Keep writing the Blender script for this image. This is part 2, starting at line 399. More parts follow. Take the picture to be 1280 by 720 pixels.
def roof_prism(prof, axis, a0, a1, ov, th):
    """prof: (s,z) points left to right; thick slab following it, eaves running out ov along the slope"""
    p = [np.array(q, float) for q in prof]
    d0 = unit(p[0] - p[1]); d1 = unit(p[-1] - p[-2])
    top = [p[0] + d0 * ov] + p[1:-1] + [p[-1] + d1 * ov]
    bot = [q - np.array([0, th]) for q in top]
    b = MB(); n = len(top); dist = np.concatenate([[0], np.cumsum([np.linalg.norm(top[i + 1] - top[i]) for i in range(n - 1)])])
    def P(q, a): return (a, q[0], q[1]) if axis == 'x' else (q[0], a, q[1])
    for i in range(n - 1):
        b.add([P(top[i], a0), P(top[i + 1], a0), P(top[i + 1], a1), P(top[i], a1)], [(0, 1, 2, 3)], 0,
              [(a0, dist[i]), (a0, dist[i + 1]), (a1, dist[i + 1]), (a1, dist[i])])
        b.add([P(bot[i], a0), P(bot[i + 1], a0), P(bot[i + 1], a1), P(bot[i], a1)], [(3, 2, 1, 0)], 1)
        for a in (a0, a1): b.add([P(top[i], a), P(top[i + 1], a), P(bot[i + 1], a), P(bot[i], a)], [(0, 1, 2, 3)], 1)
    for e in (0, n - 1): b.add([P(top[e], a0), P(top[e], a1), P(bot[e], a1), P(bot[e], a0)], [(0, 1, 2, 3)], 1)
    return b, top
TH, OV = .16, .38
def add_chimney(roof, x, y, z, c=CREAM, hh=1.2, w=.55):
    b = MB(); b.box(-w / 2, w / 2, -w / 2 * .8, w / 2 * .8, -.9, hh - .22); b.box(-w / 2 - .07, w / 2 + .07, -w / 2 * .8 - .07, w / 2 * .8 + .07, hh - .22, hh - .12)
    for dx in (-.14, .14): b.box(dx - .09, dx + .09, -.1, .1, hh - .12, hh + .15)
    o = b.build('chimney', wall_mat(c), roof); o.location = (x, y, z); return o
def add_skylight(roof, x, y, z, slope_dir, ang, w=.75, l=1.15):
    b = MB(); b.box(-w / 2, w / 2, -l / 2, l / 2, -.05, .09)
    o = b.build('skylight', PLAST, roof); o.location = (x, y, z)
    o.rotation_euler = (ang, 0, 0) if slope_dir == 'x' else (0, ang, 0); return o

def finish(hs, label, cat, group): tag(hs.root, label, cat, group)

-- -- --

PROBLEM DESCRIPTION: Set every line of the listing down word for word.

RESULT OF THIS TASK:
Keep writing the Blender script for this image. This is part 2, starting at line 399. More parts follow. Take the picture to be 1280 by 720 pixels.
def roof_prism(prof, axis, a0, a1, ov, th):
    """prof: (s,z) points left to right; thick slab following it, eaves running out ov along the slope"""
    p = [np.array(q, float) for q in prof]
    d0 = unit(p[0] - p[1]); d1 = unit(p[-1] - p[-2])
    top = [p[0] + d0 * ov] + p[1:-1] + [p[-1] + d1 * ov]
    bot = [q - np.array([0, th]) for q in top]
    b = MB(); n = len(top); dist = np.concatenate([[0], np.cumsum([np.linalg.norm(top[i + 1] - top[i]) for i in range(n - 1)])])
    def P(q, a): return (a, q[0], q[1]) if axis == 'x' else (q[0], a, q[1])
    for i in range(n - 1):
        b.add([P(top[i], a0), P(top[i + 1], a0), P(top[i + 1], a1), P(top[i], a1)], [(0, 1, 2, 3)], 0,
              [(a0, dist[i]), (a0, dist[i + 1]), (a1, dist[i + 1]), (a1, dist[i])])
        b.add([P(bot[i], a0), P(bot[i + 1], a0), P(bot[i + 1], a1), P(bot[i], a1)], [(3, 2, 1, 0)], 1)
        for a in (a0, a1): b.add([P(top[i], a), P(top[i + 1], a), P(bot[i + 1], a), P(bot[i], a)], [(0, 1, 2, 3)], 1)
    for e in (0, n - 1): b.add([P(top[e], a0), P(top[e], a1), P(bot[e], a1), P(bot[e], a0)], [(0, 1, 2, 3)], 1)
    return b, top
TH, OV = .16, .38
def add_chimney(roof, x, y, z, c=CREAM, hh=1.2, w=.55):
    b = MB(); b.box(-w / 2, w / 2, -w / 2 * .8, w / 2 * .8, -.9, hh - .22); b.box(-w / 2 - .07, w / 2 + .07, -w / 2 * .8 - .07, w / 2 * .8 + .07, hh - .22, hh - .12)
    for dx in (-.14, .14): b.box(dx - .09, dx + .09, -.1, .1, hh - .12, hh + .15)
    o = b.build('chimney', wall_mat(c), roof); o.location = (x, y, z); return o
def add_skylight(roof, x, y, z, slope_dir, ang, w=.75, l=1.15):
    b = MB(); b.box(-w / 2, w / 2, -l / 2, l / 2, -.05, .09)
    o = b.build('skylight', PLAST, roof); o.location = (x, y, z)
    o.rotation_euler = (ang, 0, 0) if slope_dir == 'x' else (0, ang, 0); return o

def finish(hs, label, cat, group): tag(hs.root, label, cat, group)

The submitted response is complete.